A trend is defined as (1) the general course or prevailing tendency and (2) style; vogue: the new trend in women’s approval. A phenomenon is defined as an unusual, significant or unaccountable fact or occurrence; a marvel. The recent fashion movement that accentuates the skin-clinging-here-is-my-butt-in-all-its-glory-am-I-going-to-aerobics-or-class-pants known as leggings, fits into the latter category of a phenomenon.

Of course, I knew that the celebrities would be wearing leggings when they first made a comeback in the beginning of the summer, along with the really cutting-edge fashionable girls – these were the girls who were the first to wear that little Australian surfing shoe now known universally by all women, men, children and farm animals as the Ugg. However, now it seems that when walking around a college campus, there are legging-wearers everywhere, and not just under skirts as was the original style.
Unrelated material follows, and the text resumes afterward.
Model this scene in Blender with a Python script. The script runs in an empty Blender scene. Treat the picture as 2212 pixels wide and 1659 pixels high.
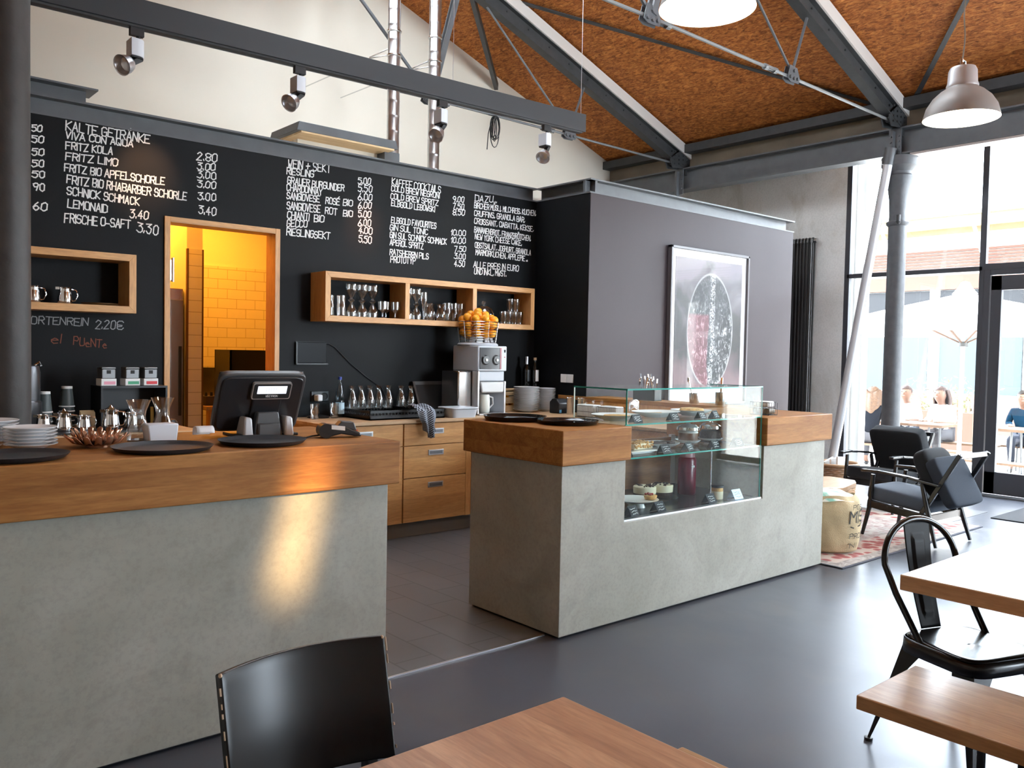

Now they are worn with tunics, long wrap sweaters, dresses and unfortunately, small tees. Let us just remember leggings are basically long underwear, so when you wear leggings with nothing covering your ass area, it is basically like you just left the house in underwear – and that is really only acceptable on D-day. Just remember, most of us are not Nicole Richie – the only person on whom leggings are actually baggy (I swear to God she is going to die in two weeks if she does not eat half a cookie).

What is really amazing about how popular this leggings trend is its sheer ubiquitous nature. Why did this trend work while something like the whole skull-adorned accessories and tees – except of course for on National Dress like a Pirate Day – did not succeed? Perhaps it is because skulls are really ugly – no offense to any pirate enthusiasts – and not embraced by our culture as much as the aerobics look. Jane Fonda, the maharishi of spandex, was basically looked at as a god in the ’80s by all hyperactive housewives. In the ’80s it was all about aerobics and Tupperware.

Leggings have most likely become so popular because they are cheap, comfortable, look good with flats and make all girls feel a little like Madonna in the height of her “Desperately Seeking Susan” days – this was pre-Material girl, pre-geometric bra, pre-sex book with Vanilla Ice, pre-now I am a serious actress playing Evita so please forget that I did a sex book with Vanilla Ice, pre-I want to be Asian now, pre-I have scarily ripped arms because I only eat macrobiotic magic Kaballah food and do yoga all day, pre-I am almost 50 and look how good I look in a leotard – hey, what do you know, she is back to leggings. It’s like a ring of light.

Leggings are also great for fall because if you don’t want to make a full commitment of wearing real pants (because there are some days where the idea to pants is just too strenuous), they are good for this transition phase. Plus, everyone looks like they could be in the new Gap commercial with a freakishly imposed Audrey Hepburn dancing to “Back in Black” with AC/DC. It’s fun. I do it every morning before I do the OK Go treadmill dance.

My real belief why leggings have caught on is that, though women are constantly criticized for being slaves to fashion and sacrificing comfort for haute couture, the two biggest trends in the last five years have actually been very practical and wearable. Uggs, though most boys hate them and tell us they look like horse hooves, keep us warm and dry in the snow and I think provide a very cute Nordic shepardess look, as opposed to something like stilettos, which encourage the foot to be as vertical as possible. And now there are leggings, finally breaking free from the ’80s and their temporary stint as work-out clothes.

Again, the male sex is perplexed by our fashion choices. One of my guy friends asked madly, “Why?! Why are they wearing the leggings under the skirt? That defeats the purpose of the skirt.” While another friend, a biking enthusiast, told me it was good that I just bought a bike because “bicycle shorts are popular right now.” Well, at least he noticed they are popular. If we can just convince them to watch “Grey’s Anatomy” with us, then the world will be a happy place.